Landlords see a future
Britain’s buy-to-let landlords are divided over their future, following a raft of tax and market changes, according to recent research.
It found that three in five buy-to-let investors (56%) want to keep or buy more rental properties, although two in five (44%) are looking to sell. As the market consolidates, landlords are polarized across the country, with tough decisions to make on whether to stay or leave the sector.
Keep or go?
Nearly a quarter of those looking to sell up blame falling yields (24%) and tax changes (23%), while a fifth blame cooling house prices (19%).
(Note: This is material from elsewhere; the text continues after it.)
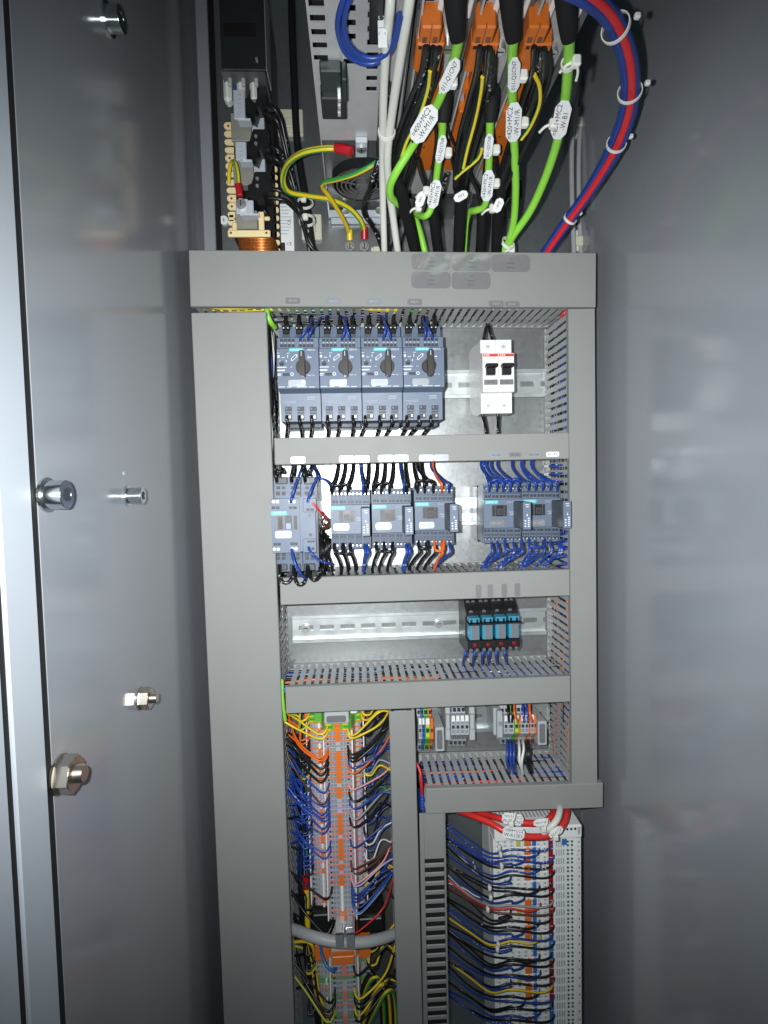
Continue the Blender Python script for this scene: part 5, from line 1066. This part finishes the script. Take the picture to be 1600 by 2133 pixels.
for i in range(24):          # tangle of thin dark cores between plugs and sleeves
    k = i % 3; x0 = (893, 1006, 1118)[k] + tang.uniform(-12, 26); x1 = (834, 905, 958, 1004, 1042)[(i * 2 + k) % 5 if i % 2 else (0, 2, 4)[k]]; y0 = tang.uniform(104, 240); x0 -= (y0 - 100) * .16
    if abs(x1 - x0) > 150: x1 = (836, 958, 1042)[k]
    y1 = tang.uniform(385, 440); l = [(x0, y0), (x0 * .7 + x1 * .3 + tang.uniform(-10, 10), y0 * .66 + y1 * .34), (x0 * .35 + x1 * .65 + tang.uniform(-14, 14), y0 * .33 + y1 * .67), (x1, y1)]
    mb = MB(); mb.tube([P(a, b, dc(b) - 12 + tang.uniform(-5, 5)) for a, b in l], tang.uniform(.0013, .0019), 'w_black', 6); tag(mb.build('motor_core'), '%s thin black core in the tangle under the servo drives' % ordn(i), 'wire', 'thin black cores under the drives')
for i, l in enumerate(([(896, 148), (890, 190), (870, 250), (848, 292), (835, 330)], [(1005, 160), (1002, 190), (990, 250), (974, 310), (965, 350)], [(1113, 155), (1124, 180), (1123, 220), (1104, 265), (1086, 290)], [(1004, 310), (996, 330), (960, 360), (948, 372)])):
    mb = MB(); mb.tube([P(a, b, dc(b) + 2) for a, b in l], .0016, YG, 8); tag(mb.build('earth_core'), 'yellow and green earth core under the %s' % ('left servo drive', 'middle servo drive', 'right servo drive', 'middle drive, short lower piece')[i], 'wire')
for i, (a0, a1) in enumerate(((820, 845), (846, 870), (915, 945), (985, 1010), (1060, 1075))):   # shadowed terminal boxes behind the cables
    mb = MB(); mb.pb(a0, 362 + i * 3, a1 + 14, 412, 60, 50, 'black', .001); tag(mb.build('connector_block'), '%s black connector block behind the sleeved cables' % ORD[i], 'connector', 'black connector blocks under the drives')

# pale cables
for i, (l, r) in enumerate((([(814, -20, 318), (812, 20, 312), (802, 130, 270), (798, 230, 225), (797, 330, 170), (798, 430, 120), (801, 535, 74)], 3.3), ([(855, -20, 318), (850, 20, 310), (834, 120, 275), (815, 250, 214), (807, 330, 176), (812, 400, 138), (820, 460, 108), (830, 535, 74)], 3.6))):
    mb = MB(); mb.tube(pts(l), r * .001, 'cable_white', 14); tag(mb.build('supply_cable'), '%s of two pale cables hanging beside the perforated power supply' % ('left', 'right')[i], 'cable', 'pale supply cables')
c = P(805, 279, 200); mb = MB(); mb.ring(c, P(815, 250, 214) - P(807, 330, 176), .0066, .0076, .0032, 'nylon', 20); tag(mb.build('cable_tie'), 'pale strap binding the two pale cables', 'cable tie')
for i, l in enumerate(([(722, -20, 322), (706, 30, 308), (705, 70, 292), (722, 112, 276), (762, 133, 268), (800, 122, 272), (826, 80, 290), (836, 30, 308)], [(735, -20, 322), (718, 30, 308), (720, 75, 292), (740, 108, 280), (775, 122, 276), (804, 112, 280), (822, 78, 292), (832, 28, 310)], [(728, -20, 318), (714, 40, 302), (716, 80, 288), (732, 112, 274), (770, 128, 268), (802, 118, 270), (820, 90, 284)])):
    wire(l, 2.0, 'b', '%s blue wire of the loop hanging under the power supply' % ORD[i], group='blue loop under the power supply', n=8)

# red and blue bundle sweeping down on the right
base = [(1150, -40, 330), (1215, -12, 325), (1268, 30, 305), (1300, 90, 280), (1314, 160, 250), (1308, 235, 215), (1278, 315, 175), (1228, 398, 130), (1172, 476, 92), (1132, 535, 66)]
offs = [(-6.5, 2, 'b'), (-4.5, -1.5, 'b'), (-3, 3, 'b'), (0, -2.5, 'r'), (1.6, -3.4, 'r'), (2.8, 1.5, 'b'), (5, -1, 'b'), (5.8, 2, 'b'), (.5, 3, 'b'), (3.6, 4, 'k')]
for i, (ox, oy, c) in enumerate(offs):
    l = []
    for q, (a, b, d) in enumerate(base):
        p0 = Vector(base[max(0, q - 1)][:2]); p1 = Vector(base[min(len(base) - 1, q + 1)][:2]); tn = (p1 - p0).normalized(); nv = Vector((-tn.y, tn.x)) * -1
        f = 3.05 * (1140 / (686.6 - d)) / 3.2; sq = .72 if q > 6 else 1.0
        l.append((a + nv.x * ox * f * sq, b + nv.y * ox * f * sq, d - oy))
    wire(l, 2.5 if c == 'r' else 2.1, c, '%s %s wire of the curved bundle at the upper right' % (ORD[i], WN[c]), group='red and blue bundle wires', n=10)
for i, (a, b, d, ax) in enumerate(((1284, 60, 293, P(1268, 30, 305) - P(1300, 90, 280)), (1312, 194, 234, P(1314, 160, 250) - P(1308, 235, 215)), (1283, 302, 183, P(1308, 235, 215) - P(1278, 315, 175)), (1186, 458, 100, P(1228, 398, 130) - P(1172, 476, 92)))):
    c = P(a, b, d); mb = MB(); r = (.0100, .0096, .0088, .0072)[i]; mb.ring(c, ax, r * .92, r * .92 + .0008, .0026, 'nylon', 24); h_ = c + Vector((r + .002, -.006, .004)); mb.box(h_.x - .0022, h_.x + .0022, h_.y - .002, h_.y + .002, h_.z - .002, h_.z + .002, 'nylon', .001); tag(mb.build('cable_tie'), 'clear strap round the red and blue bundle, %s from the top' % ORD[i], 'cable tie')
for i, (l, r) in enumerate((([(1262, -10, 14), (1232, 80, 12), (1205, 180, 10), (1192, 290, 10), (1192, 420, 10), (1196, 535, 10)], 2.9), ([(1278, -10, 10), (1246, 80, 9), (1219, 180, 8), (1207, 290, 8), (1206, 420, 8), (1211, 535, 8)], 2.7))):
    mb = MB(); mb.tube(pts(l), r * .001, 'cable_grey', 10); tag(mb.build('grey_cable'), '%s of two thin grey cables along the right edge of the plate' % ('left', 'right')[i], 'cable', 'thin grey cables')
def mount(x0, y0, x1, y1, label, d=6):
    t = thing('cable_mount', label, 'cable mount', P((x0 + x1) / 2, (y0 + y1) / 2, 0)); mb = MB(); mb.pb(x0, y0, x1, y1, d, d - .5, 'mount_cream', .001); mb.build('base_pad', t)
    mb = MB(); xm, ym = (x0 + x1) / 2, (y0 + y1) / 2; mb.pb(xm - 9, ym - 10, xm + 9, ym + 10, d + 4, 4, 'mount_cream', .001); mb.build('saddle', t)
mount(576, 226, 631, 281, 'cream adhesive cable mount on the plate left of the power supply'); mount(628, 445, 670, 498, 'cream adhesive cable mount just above the top duct, left side')
mount(1201, 220, 1219, 282, 'cream cable mount on the right edge, upper one', 8); mount(1200, 478, 1219, 522, 'cream cable mount on the right edge just above the top duct', 8); mount(773, 514, 800, 530, 'small pale cable mount touching the top duct', 6)

# yellow and green earth leads with lugs
def lug(l, r, c, label, bolt=None):
    t = thing('cable_lug', label, 'cable lug', P(*l[0])); mb = MB(); mb.tube(pts(l), r * .001, c, 14, curve=False); mb.build('sleeve', t)
    if bolt: c_ = P(*bolt); mb = MB(); mb.cyl(c_, c_ + Vector((0, -.003, 0)), .0056, 'steel', 18); mb.cyl(c_ + Vector((0, -.003, 0)), c_ + Vector((0, -.005, 0)), .0045, 'steel', 18, r1=.003); mb.box(c_.x - .0006, c_.x + .0006, c_.y - .0052, c_.y - .0049, c_.z - .003, c_.z + .003, 'void'); mb.build('screw', t)
    return t
def earth(l, r, label): mb = MB(); mb.tube(pts(l), r * .001, YG, 8 if r < 3 else 16, step=.003); return tag(mb.build('earth_lead'), label, 'wire')
earth([(702, 309, 142), (670, 310, 140), (632, 318, 130), (604, 336, 110), (592, 358, 90), (590, 380, 78), (602, 400, 66), (640, 408, 54), (690, 416, 44), (728, 434, 34), (750, 458, 24), (758, 478, 14)], 3.0, 'stout yellow green earth lead arching from red lug to red lug')
earth([(784, 338, 130), (765, 350, 128), (735, 364, 120), (700, 374, 105), (675, 380, 92), (672, 390, 82), (688, 412, 66), (708, 444, 44), (722, 470, 24), (726, 484, 14)], 2.5, 'yellow green earth lead crossing in front of the fan')
lug([(700, 308, 142), (718, 311, 146), (733, 316, 148)], 4.6, 'lug_red', 'red cable lug beside the earth screw of the power supply')
lug([(759, 472, 14), (759, 498, 9)], 4.3, 'lug_red', 'red cable lug above the top duct', (759, 515, 4)); lug([(728, 478, 14), (729, 500, 9)], 3.6, 'lug_yellow', 'yellow cable lug above the top duct', (729, 515, 4))
wire([(788, 335, 150), (782, 352, 146), (774, 380, 130), (768, 400, 110), (757, 425, 80), (760, 448, 60), (775, 470, 40), (790, 500, 24), (800, 535, 14)], 2.6, 'K', 'black cable hanging in front of the fan down to the duct', cat='cable')
for i, l in enumerate(([(830, 450, 30), (828, 480, 30), (818, 505, 30), (808, 535, 30)], [(838, 445, 30), (846, 470, 30), (838, 500, 30), (830, 535, 30)])): wire(l, 1.4, 'k', '%s thin black wire behind the right pale cable' % ORD[i])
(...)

Three in five (60%) say that property management had become a burden.
The British public still have an incessant love affair with bricks and mortar – but the hassle and cost of buy-to-let is a source of growing frustration, and some landlords may find that their once reliable day-to-day income is becoming harder and harder to come by.
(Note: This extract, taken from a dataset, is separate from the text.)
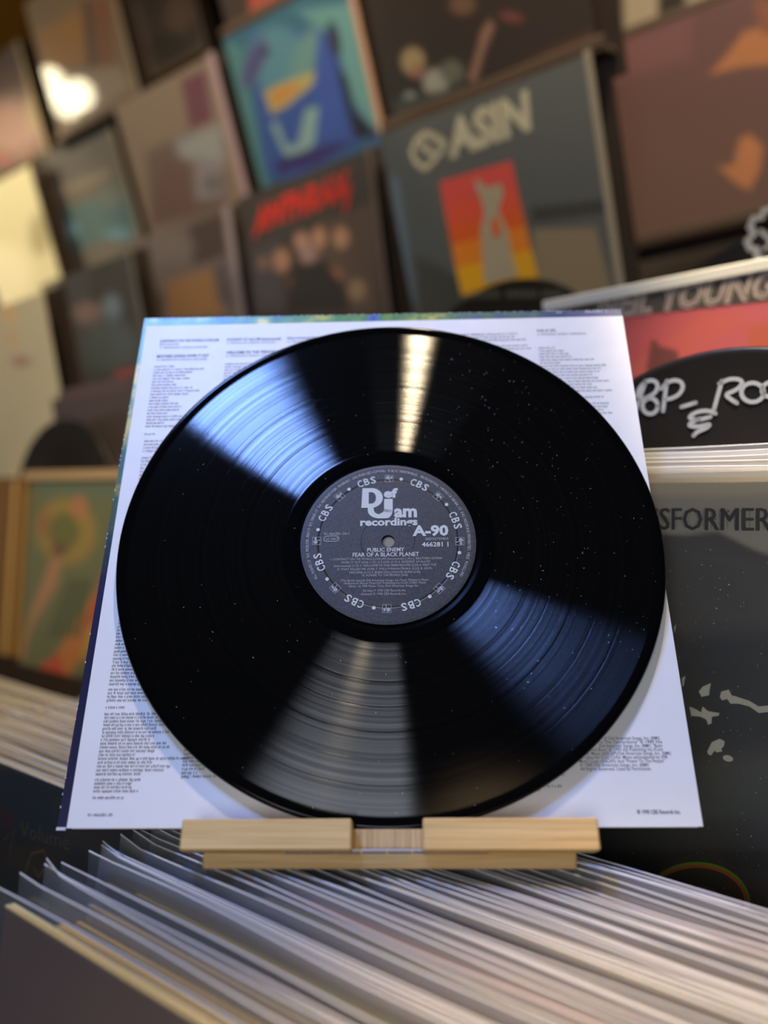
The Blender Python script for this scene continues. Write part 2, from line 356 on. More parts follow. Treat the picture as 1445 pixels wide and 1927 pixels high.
L = [(-.65, .61, -.232, '1. CONTRACT ON THE WORLD LOVE JAM (Instrumental) (1:41) 2. BROTHERS GONNA'), (-.53, .47, -.272, 'WORK IT OUT (5:03) 3. 911 IS A JOKE (3:17) 4. INCIDENT AT 66.6 FM'),
     (-.61, .54, -.313, '(Instrumental) (1:37) 5. WELCOME TO THE TERRORDOME (5:24) 6. MEET THE'), (-.57, .50, -.355, 'G THAT KILLED ME (0:44) 7. POLLYWANACRAKA (3:52) 8. ANTI-'),
     (-.43, .36, -.396, 'MACHINE (3:17) 9. BURN HOLLYWOOD BURN (2:46)'), (-.29, .22, -.432, '10. POWER TO THE PEOPLE (3:50)'),
     (-.53, .45, -.492, '(The Bomb Squad) Def American Songs, Inc./Your Mother\'s Music'), (-.49, .42, -.525, 'Hollywood: Above Music/AZ Publishing Inc./Cold Chillin\' Music'),
     (-.44, .34, -.560, 'admin. by WB Music Corp./Def American Songs Inc.'), (-.28, .20, -.615, 'All titles P 1990 CBS Records Inc.'), (-.30, .20, -.655, 'Artwork \u00a9 1990 CBS Records Inc.')]
for x0, x1, y0, s in L: b.text(s, x0 * U, y0 * U, .027 * U, Z, wd=(x1 - x0) * U)
s = 'ALL RIGHTS OF THE PRODUCER AND OF THE OWNER OF THE RECORDED WORK RESERVED. UNAUTHORISED COPYING, PUBLIC PERFORMANCE, BROADCASTING, HIRING OR RENTAL OF THIS RECORDING PROHIBITED. MADE IN HOLLAND'
a0, a1 = -119, 118
for i, ch in enumerate(s):
    if ch == ' ': continue
    a = R(a0 + (a1 - a0) * i / (len(s) - 1)); b.text(ch, math.sin(a) * .905 * U, math.cos(a) * .905 * U, .034 * U, Z, align='C', rot=-a)
for k in range(8):       # small square emblems between the words: a disc with a wedge in a thin frame
    a = R(1 + 45 * k); cx, cy = math.sin(a) * .815 * U, math.cos(a) * .815 * U; ca, sa = math.cos(-a), math.sin(-a)
    def Q(x, y): return (cx + (x * ca - y * sa) * U, cy + (x * sa + y * ca) * U)
    b.stroke([Q(-.047, -.047), Q(.047, -.047), Q(.047, .047), Q(-.047, .047)], .006 * U, Z, closed=True)
    b.stroke([Q(-.012, .045)] + [Q(.004, .0)] + [Q(.012, -.045)], .008 * U, Z)
    b.disc(*Q(-.015, .012), .024 * U, .024 * U, Z, 0, 12); b.disc(*Q(.026, .014), .013 * U, .02 * U, Z, 0, 10)
b.build('small_print', GREY, lab)
# dust on the record
b = MB(); rnd = random.Random(3)
for k in range(330):
    a = rnd.uniform(0, 2 * math.pi); r_ = RR * math.sqrt(rnd.uniform(.12, .93))
    if rnd.random() < .5: a = rnd.uniform(-.5, 1.3)
    x, y = r_ * math.cos(a), r_ * math.sin(a); s1 = rnd.uniform(.00010, .00028); s2 = s1 * rnd.uniform(.6, 2.8); t_ = rnd.uniform(0, 3.14)
    dx, dy = math.cos(t_) * s2, math.sin(t_) * s2; ex, ey = -math.sin(t_) * s1 * .5, math.cos(t_) * s1 * .5
    b.add([(x - dx, y - dy, .0020), (x + ex, y + ey, .0021), (x + dx, y + dy, .0020), (x - ex, y - ey, .0020)], [(0, 3, 2, 1)])
tag(b.build('dust_specks', simple('pale_dust', (.4, .4, .42), .9), rec), kind='stuff')

# white printed inner sleeve
PAPER = simple('white_sleeve_paper', (.82, .80, .765), .42, noise=.02, nscale=12, bump=.0)
m, n, l = PAPER, PAPER.node_tree.nodes, PAPER.node_tree.links
bp = n.new('ShaderNodeBump'); bp.inputs['Strength'].default_value = .35; bp.inputs['Distance'].default_value = .004
t = n.new('ShaderNodeTexNoise'); t.inputs['Scale'].default_value = 22; t.inputs['Detail'].default_value = 3; tc = n.new('ShaderNodeTexCoord'); l.new(tc.outputs['Object'], t.inputs[0]); l.new(t.outputs['Fac'], bp.inputs['Height']); l.new(bp.outputs['Normal'], n['Principled BSDF'].inputs['Normal'])
inner = empty('inner_sleeve', ME, 'white paper inner sleeve printed with columns of small grey song lyrics behind the record', 'record sleeve')
b = MB(); b.box(-.1525, .1525, -.1525, .1525, -.0004, 0, .0001)
# the folded side seam and its small step
b.box(-.1527, -.1512, -.1524, .1522, -.0009, -.0005); b.box(-.150, .150, -.1528, -.1518, -.0009, -.0004)
b.build('paper', PAPER, inner)
TXT = simple('grey_print', (.16, .16, .19), .6)
b = MB(); Z = .00018
b.text('CONTRACT ON THE WORLD LOVE JAM', -.1418, .1392, .0019, Z, wd=.0375, bold=.02); b.text('(Instrumental)', -.1420, .1368, .0015, Z, wd=.0125)
b.text('(C. RIDENHOUR-E. SADLER-H. SHOCKLEE)', -.1415, .1342, .0013, Z, wd=.0305)
b.text('BROTHERS GONNA WORK IT OUT', -.1425, .1270, .0021, Z, wd=.0330, bold=.02); b.text('(C. RIDENHOUR-E. SADLER-K. SHOCKLEE)', -.1420, .1247, .0013, Z, wd=.0315)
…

But in reality this isn’t the case across all parts of the market, with money still to be made from the right property in the right region.
Buy-to-let profitable hotspots
There is a significant regional divide when it comes to best performing areas for buy-to-let.
Many London landlords are experiencing falling yields and slowing house price growth which is likely to reduce profits.
In Scotland landlords enjoy average annual returns of 8.8% on their investment over an eight-year period and those in the East Midlands return 8.2%.